In need of a win, the Cubs will turn to Kyle Hendricks, who pitched four innings in the NLDS-clinching victory last week over the Nationals. Chicago won both of Hendricks' NLDS starts, but the Cubs will need to find a way to produce some offense after scoring just three runs and collecting only seven hits in the two weekend losses to the Dodgers.

Hendricks is 2-1 with a 3.15 ERA in three career starts against the Dodgers, whom he will face for the first time this year on Tuesday night. Despite the Cubs' 2-0 hole in the best-of-seven series, Hendricks said Monday he doesn't consider Tuesday a must-win.

"Our team doesn't really approach games like that," Hendricks said. "You hear the way Joe (Maddon) speaks about it. For us, this is just Game 170, I think it's going to be. So, yeah, we're down 2-0. Obviously we know we need to get wins at this point. But approaching it as a must-win is a little extreme. We've just got to go out there and play our brand of baseball."
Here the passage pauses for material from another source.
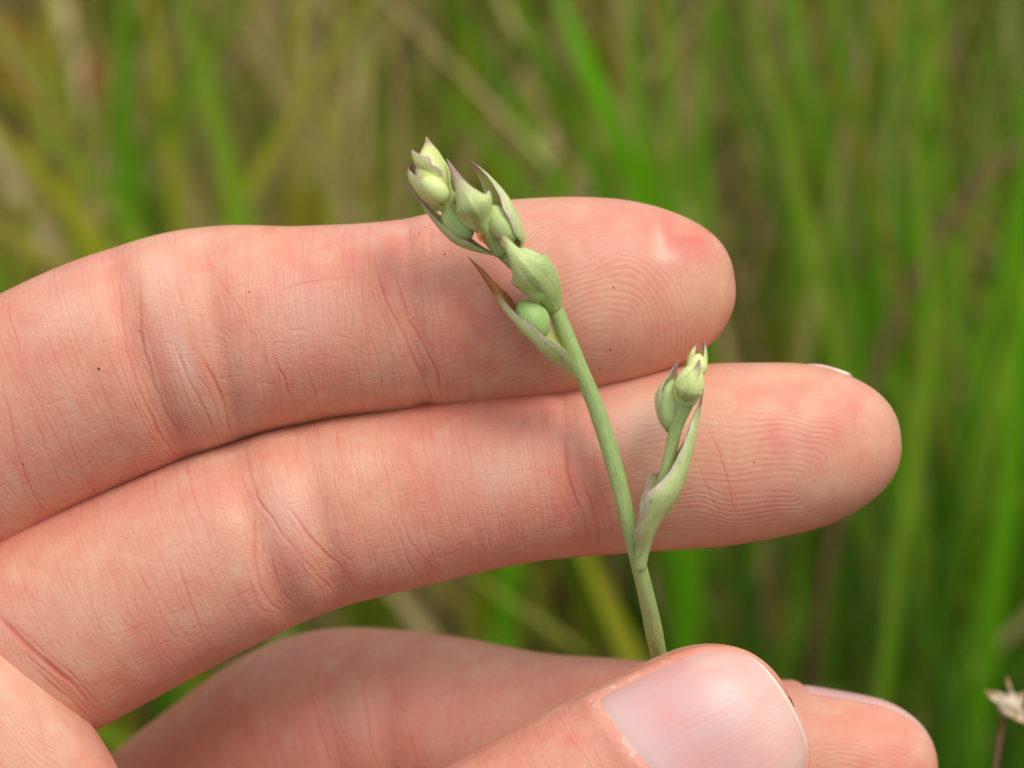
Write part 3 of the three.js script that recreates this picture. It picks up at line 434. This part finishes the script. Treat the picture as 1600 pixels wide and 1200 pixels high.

The Dodgers head into Tuesday still unbeaten in the postseason and confident after Justin Turner's ninth-inning, three-run blast Sunday night. Yu Darvish takes the mound for Los Angeles, having won his lone playoff start to date this year. On Oct. 9 against the Arizona Diamondbacks, he allowed one run, two hits and struck out seven over five innings in a 3-1 victory.

Darvish has allowed just two earned runs and struck out 28 in his past four outings dating back to the regular season. The right-hander will make just his second career start against the Cubs, after allowing two runs in 4 1/3 innings during a loss with the Texas Rangers in 2016.

The 31-year-old Japan native hopes to continue the mastery that the Dodgers have had in silencing Chicago's bats in the first two games of the series. But as much as the Cubs have struggled to hit thus far, Darvish realizes he has to be careful with a lineup that possesses plenty of dangerous hitters.

"They've got (a) really good lineup from top to bottom, and they play as a team so there is nobody in that lineup that I can get easy on," Darvish said. "So it's going to be a battle, and I just want to take one pitch at a time, one guy at a time."